(Items from a dataset)
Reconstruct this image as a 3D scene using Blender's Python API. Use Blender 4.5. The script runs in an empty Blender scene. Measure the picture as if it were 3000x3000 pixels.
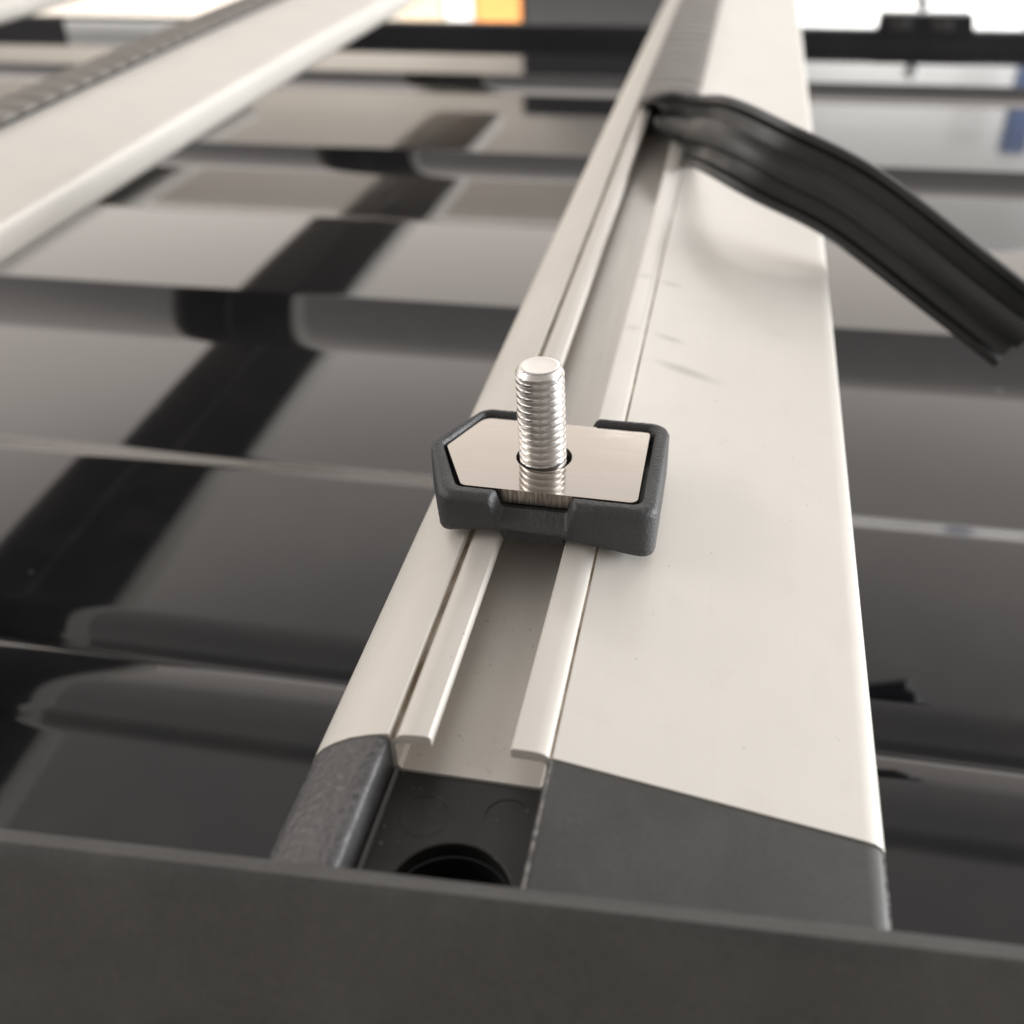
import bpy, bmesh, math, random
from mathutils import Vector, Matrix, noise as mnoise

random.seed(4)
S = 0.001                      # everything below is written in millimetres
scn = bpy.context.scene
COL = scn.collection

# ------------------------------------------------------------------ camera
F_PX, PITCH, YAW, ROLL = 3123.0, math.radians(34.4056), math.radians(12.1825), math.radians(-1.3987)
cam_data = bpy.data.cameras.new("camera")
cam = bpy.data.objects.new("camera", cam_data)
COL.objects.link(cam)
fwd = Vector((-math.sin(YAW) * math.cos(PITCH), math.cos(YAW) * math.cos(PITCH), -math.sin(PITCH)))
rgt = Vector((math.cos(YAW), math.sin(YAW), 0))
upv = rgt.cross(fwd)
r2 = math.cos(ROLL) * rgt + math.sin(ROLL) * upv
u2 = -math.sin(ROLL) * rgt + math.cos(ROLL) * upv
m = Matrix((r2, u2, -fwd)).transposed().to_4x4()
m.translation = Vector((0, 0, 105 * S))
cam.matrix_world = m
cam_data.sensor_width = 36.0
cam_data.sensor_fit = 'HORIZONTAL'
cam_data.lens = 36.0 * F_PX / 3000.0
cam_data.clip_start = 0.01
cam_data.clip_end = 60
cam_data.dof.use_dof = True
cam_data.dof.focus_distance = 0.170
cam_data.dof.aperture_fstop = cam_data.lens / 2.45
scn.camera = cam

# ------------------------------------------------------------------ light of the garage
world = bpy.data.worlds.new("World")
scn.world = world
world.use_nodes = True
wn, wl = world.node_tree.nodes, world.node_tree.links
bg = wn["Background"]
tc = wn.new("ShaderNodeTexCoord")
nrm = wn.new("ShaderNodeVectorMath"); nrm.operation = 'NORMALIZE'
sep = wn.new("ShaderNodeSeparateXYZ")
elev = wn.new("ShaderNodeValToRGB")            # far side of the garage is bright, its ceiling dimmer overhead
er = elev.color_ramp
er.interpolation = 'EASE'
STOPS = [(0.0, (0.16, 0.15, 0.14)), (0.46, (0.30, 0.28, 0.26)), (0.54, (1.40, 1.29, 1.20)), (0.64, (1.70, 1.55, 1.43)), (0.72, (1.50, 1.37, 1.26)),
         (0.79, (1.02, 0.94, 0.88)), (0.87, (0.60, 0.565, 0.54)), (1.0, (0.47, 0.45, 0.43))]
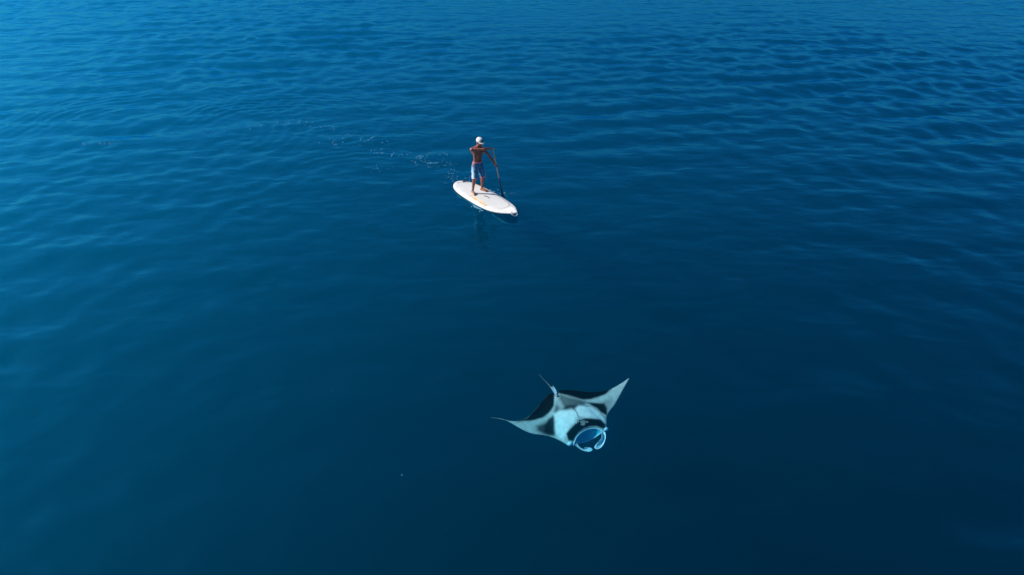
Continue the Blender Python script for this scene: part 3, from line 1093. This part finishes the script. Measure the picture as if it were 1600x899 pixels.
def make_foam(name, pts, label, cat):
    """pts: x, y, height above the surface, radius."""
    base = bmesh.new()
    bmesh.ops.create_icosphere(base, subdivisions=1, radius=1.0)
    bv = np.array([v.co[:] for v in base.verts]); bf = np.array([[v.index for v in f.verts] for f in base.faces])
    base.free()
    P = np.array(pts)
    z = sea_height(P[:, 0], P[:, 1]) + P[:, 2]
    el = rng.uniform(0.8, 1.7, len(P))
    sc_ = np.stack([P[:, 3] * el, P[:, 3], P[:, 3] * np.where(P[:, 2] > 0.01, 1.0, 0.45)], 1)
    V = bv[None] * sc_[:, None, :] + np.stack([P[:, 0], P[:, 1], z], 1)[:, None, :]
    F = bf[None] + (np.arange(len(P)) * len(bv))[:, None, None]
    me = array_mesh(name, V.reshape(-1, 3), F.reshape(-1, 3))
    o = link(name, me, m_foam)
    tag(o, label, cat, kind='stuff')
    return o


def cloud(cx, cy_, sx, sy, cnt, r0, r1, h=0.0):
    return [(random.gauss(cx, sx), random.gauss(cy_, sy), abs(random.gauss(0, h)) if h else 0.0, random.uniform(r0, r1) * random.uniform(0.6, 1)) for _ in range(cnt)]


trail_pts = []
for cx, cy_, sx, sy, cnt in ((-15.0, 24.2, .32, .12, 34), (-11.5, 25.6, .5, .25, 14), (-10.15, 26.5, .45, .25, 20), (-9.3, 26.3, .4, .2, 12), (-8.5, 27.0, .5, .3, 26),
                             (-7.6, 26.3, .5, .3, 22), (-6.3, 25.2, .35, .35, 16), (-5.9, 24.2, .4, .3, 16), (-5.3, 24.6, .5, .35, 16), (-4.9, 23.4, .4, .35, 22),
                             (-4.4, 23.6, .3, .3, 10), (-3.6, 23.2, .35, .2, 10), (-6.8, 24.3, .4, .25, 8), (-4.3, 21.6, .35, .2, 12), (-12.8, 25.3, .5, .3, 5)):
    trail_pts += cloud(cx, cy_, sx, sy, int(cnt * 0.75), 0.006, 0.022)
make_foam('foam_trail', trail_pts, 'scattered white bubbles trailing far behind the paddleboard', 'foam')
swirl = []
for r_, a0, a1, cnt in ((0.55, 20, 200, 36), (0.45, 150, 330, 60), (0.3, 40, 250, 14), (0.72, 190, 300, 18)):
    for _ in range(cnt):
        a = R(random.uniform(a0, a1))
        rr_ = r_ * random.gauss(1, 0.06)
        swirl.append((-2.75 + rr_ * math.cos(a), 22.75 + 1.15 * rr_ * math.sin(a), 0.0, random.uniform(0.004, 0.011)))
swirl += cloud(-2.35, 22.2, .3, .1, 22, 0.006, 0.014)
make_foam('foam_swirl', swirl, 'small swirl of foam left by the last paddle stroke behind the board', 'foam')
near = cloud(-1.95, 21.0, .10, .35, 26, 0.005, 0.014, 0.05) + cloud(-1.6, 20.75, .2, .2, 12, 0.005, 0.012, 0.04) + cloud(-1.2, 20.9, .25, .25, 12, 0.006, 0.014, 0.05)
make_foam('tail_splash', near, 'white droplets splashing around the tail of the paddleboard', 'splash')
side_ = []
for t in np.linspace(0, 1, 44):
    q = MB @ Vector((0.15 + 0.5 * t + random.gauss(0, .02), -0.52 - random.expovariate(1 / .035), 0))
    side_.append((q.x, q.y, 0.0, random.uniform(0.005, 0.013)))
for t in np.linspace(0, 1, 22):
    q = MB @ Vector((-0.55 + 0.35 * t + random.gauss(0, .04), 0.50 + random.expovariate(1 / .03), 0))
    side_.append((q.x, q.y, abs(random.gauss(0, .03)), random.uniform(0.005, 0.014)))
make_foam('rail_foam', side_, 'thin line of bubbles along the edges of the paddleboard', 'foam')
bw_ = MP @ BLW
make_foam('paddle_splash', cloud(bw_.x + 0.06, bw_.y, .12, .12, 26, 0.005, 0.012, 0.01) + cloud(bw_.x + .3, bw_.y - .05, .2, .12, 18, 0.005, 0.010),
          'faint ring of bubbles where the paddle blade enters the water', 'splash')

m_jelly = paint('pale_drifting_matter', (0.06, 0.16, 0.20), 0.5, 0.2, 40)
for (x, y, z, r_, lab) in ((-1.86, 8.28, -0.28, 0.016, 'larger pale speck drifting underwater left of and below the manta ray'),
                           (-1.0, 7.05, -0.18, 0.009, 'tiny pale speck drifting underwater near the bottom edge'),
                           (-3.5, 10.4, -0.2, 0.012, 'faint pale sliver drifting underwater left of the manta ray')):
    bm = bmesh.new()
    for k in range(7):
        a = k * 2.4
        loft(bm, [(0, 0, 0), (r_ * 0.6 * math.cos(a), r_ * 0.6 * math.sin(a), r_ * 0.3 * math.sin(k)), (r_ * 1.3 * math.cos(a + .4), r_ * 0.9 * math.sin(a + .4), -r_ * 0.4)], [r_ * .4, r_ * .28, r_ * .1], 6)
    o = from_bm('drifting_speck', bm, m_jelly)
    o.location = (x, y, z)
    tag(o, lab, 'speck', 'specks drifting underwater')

Task objective: Set down every entry word for word, but omit the pictures.

Answer to the task:
Reconstruct this image as a 3D scene using Blender's Python API. Use Blender 4.5. The script runs in an empty Blender scene. Measure the picture as if it were 3000x3000 pixels.
import bpy, bmesh, math, random
from mathutils import Vector, Matrix, noise as mnoise

random.seed(4)
S = 0.001                      # everything below is written in millimetres
scn = bpy.context.scene
COL = scn.collection

# ------------------------------------------------------------------ camera
F_PX, PITCH, YAW, ROLL = 3123.0, math.radians(34.4056), math.radians(12.1825), math.radians(-1.3987)
cam_data = bpy.data.cameras.new("camera")
cam = bpy.data.objects.new("camera", cam_data)
COL.objects.link(cam)
fwd = Vector((-math.sin(YAW) * math.cos(PITCH), math.cos(YAW) * math.cos(PITCH), -math.sin(PITCH)))
rgt = Vector((math.cos(YAW), math.sin(YAW), 0))
upv = rgt.cross(fwd)
r2 = math.cos(ROLL) * rgt + math.sin(ROLL) * upv
u2 = -math.sin(ROLL) * rgt + math.cos(ROLL) * upv
m = Matrix((r2, u2, -fwd)).transposed().to_4x4()
m.translation = Vector((0, 0, 105 * S))
cam.matrix_world = m
cam_data.sensor_width = 36.0
cam_data.sensor_fit = 'HORIZONTAL'
cam_data.lens = 36.0 * F_PX / 3000.0
cam_data.clip_start = 0.01
cam_data.clip_end = 60
cam_data.dof.use_dof = True
cam_data.dof.focus_distance = 0.170
cam_data.dof.aperture_fstop = cam_data.lens / 2.45
scn.camera = cam

# ------------------------------------------------------------------ light of the garage
world = bpy.data.worlds.new("World")
scn.world = world
world.use_nodes = True
wn, wl = world.node_tree.nodes, world.node_tree.links
bg = wn["Background"]
tc = wn.new("ShaderNodeTexCoord")
nrm = wn.new("ShaderNodeVectorMath"); nrm.operation = 'NORMALIZE'
sep = wn.new("ShaderNodeSeparateXYZ")
elev = wn.new("ShaderNodeValToRGB")            # far side of the garage is bright, its ceiling dimmer overhead
er = elev.color_ramp
er.interpolation = 'EASE'
STOPS = [(0.0, (0.16, 0.15, 0.14)), (0.46, (0.30, 0.28, 0.26)), (0.54, (1.40, 1.29, 1.20)), (0.64, (1.70, 1.55, 1.43)), (0.72, (1.50, 1.37, 1.26)),
         (0.79, (1.02, 0.94, 0.88)), (0.87, (0.60, 0.565, 0.54)), (1.0, (0.47, 0.45, 0.43))]
Continue the Blender Python script for this scene: part 3, from line 1093. This part finishes the script. Measure the picture as if it were 1600x899 pixels.
def make_foam(name, pts, label, cat):
    """pts: x, y, height above the surface, radius."""
    base = bmesh.new()
    bmesh.ops.create_icosphere(base, subdivisions=1, radius=1.0)
    bv = np.array([v.co[:] for v in base.verts]); bf = np.array([[v.index for v in f.verts] for f in base.faces])
    base.free()
    P = np.array(pts)
    z = sea_height(P[:, 0], P[:, 1]) + P[:, 2]
    el = rng.uniform(0.8, 1.7, len(P))
    sc_ = np.stack([P[:, 3] * el, P[:, 3], P[:, 3] * np.where(P[:, 2] > 0.01, 1.0, 0.45)], 1)
    V = bv[None] * sc_[:, None, :] + np.stack([P[:, 0], P[:, 1], z], 1)[:, None, :]
    F = bf[None] + (np.arange(len(P)) * len(bv))[:, None, None]
    me = array_mesh(name, V.reshape(-1, 3), F.reshape(-1, 3))
    o = link(name, me, m_foam)
    tag(o, label, cat, kind='stuff')
    return o


def cloud(cx, cy_, sx, sy, cnt, r0, r1, h=0.0):
    return [(random.gauss(cx, sx), random.gauss(cy_, sy), abs(random.gauss(0, h)) if h else 0.0, random.uniform(r0, r1) * random.uniform(0.6, 1)) for _ in range(cnt)]


trail_pts = []
for cx, cy_, sx, sy, cnt in ((-15.0, 24.2, .32, .12, 34), (-11.5, 25.6, .5, .25, 14), (-10.15, 26.5, .45, .25, 20), (-9.3, 26.3, .4, .2, 12), (-8.5, 27.0, .5, .3, 26),
                             (-7.6, 26.3, .5, .3, 22), (-6.3, 25.2, .35, .35, 16), (-5.9, 24.2, .4, .3, 16), (-5.3, 24.6, .5, .35, 16), (-4.9, 23.4, .4, .35, 22),
                             (-4.4, 23.6, .3, .3, 10), (-3.6, 23.2, .35, .2, 10), (-6.8, 24.3, .4, .25, 8), (-4.3, 21.6, .35, .2, 12), (-12.8, 25.3, .5, .3, 5)):
    trail_pts += cloud(cx, cy_, sx, sy, int(cnt * 0.75), 0.006, 0.022)
make_foam('foam_trail', trail_pts, 'scattered white bubbles trailing far behind the paddleboard', 'foam')
swirl = []
for r_, a0, a1, cnt in ((0.55, 20, 200, 36), (0.45, 150, 330, 60), (0.3, 40, 250, 14), (0.72, 190, 300, 18)):
    for _ in range(cnt):
        a = R(random.uniform(a0, a1))
        rr_ = r_ * random.gauss(1, 0.06)
        swirl.append((-2.75 + rr_ * math.cos(a), 22.75 + 1.15 * rr_ * math.sin(a), 0.0, random.uniform(0.004, 0.011)))
swirl += cloud(-2.35, 22.2, .3, .1, 22, 0.006, 0.014)
make_foam('foam_swirl', swirl, 'small swirl of foam left by the last paddle stroke behind the board', 'foam')
near = cloud(-1.95, 21.0, .10, .35, 26, 0.005, 0.014, 0.05) + cloud(-1.6, 20.75, .2, .2, 12, 0.005, 0.012, 0.04) + cloud(-1.2, 20.9, .25, .25, 12, 0.006, 0.014, 0.05)
make_foam('tail_splash', near, 'white droplets splashing around the tail of the paddleboard', 'splash')
side_ = []
for t in np.linspace(0, 1, 44):
    q = MB @ Vector((0.15 + 0.5 * t + random.gauss(0, .02), -0.52 - random.expovariate(1 / .035), 0))
    side_.append((q.x, q.y, 0.0, random.uniform(0.005, 0.013)))
for t in np.linspace(0, 1, 22):
    q = MB @ Vector((-0.55 + 0.35 * t + random.gauss(0, .04), 0.50 + random.expovariate(1 / .03), 0))
    side_.append((q.x, q.y, abs(random.gauss(0, .03)), random.uniform(0.005, 0.014)))
make_foam('rail_foam', side_, 'thin line of bubbles along the edges of the paddleboard', 'foam')
bw_ = MP @ BLW
make_foam('paddle_splash', cloud(bw_.x + 0.06, bw_.y, .12, .12, 26, 0.005, 0.012, 0.01) + cloud(bw_.x + .3, bw_.y - .05, .2, .12, 18, 0.005, 0.010),
          'faint ring of bubbles where the paddle blade enters the water', 'splash')

m_jelly = paint('pale_drifting_matter', (0.06, 0.16, 0.20), 0.5, 0.2, 40)
for (x, y, z, r_, lab) in ((-1.86, 8.28, -0.28, 0.016, 'larger pale speck drifting underwater left of and below the manta ray'),
                           (-1.0, 7.05, -0.18, 0.009, 'tiny pale speck drifting underwater near the bottom edge'),
                           (-3.5, 10.4, -0.2, 0.012, 'faint pale sliver drifting underwater left of the manta ray')):
    bm = bmesh.new()
    for k in range(7):
        a = k * 2.4
        loft(bm, [(0, 0, 0), (r_ * 0.6 * math.cos(a), r_ * 0.6 * math.sin(a), r_ * 0.3 * math.sin(k)), (r_ * 1.3 * math.cos(a + .4), r_ * 0.9 * math.sin(a + .4), -r_ * 0.4)], [r_ * .4, r_ * .28, r_ * .1], 6)
    o = from_bm('drifting_speck', bm, m_jelly)
    o.location = (x, y, z)
    tag(o, lab, 'speck', 'specks drifting underwater')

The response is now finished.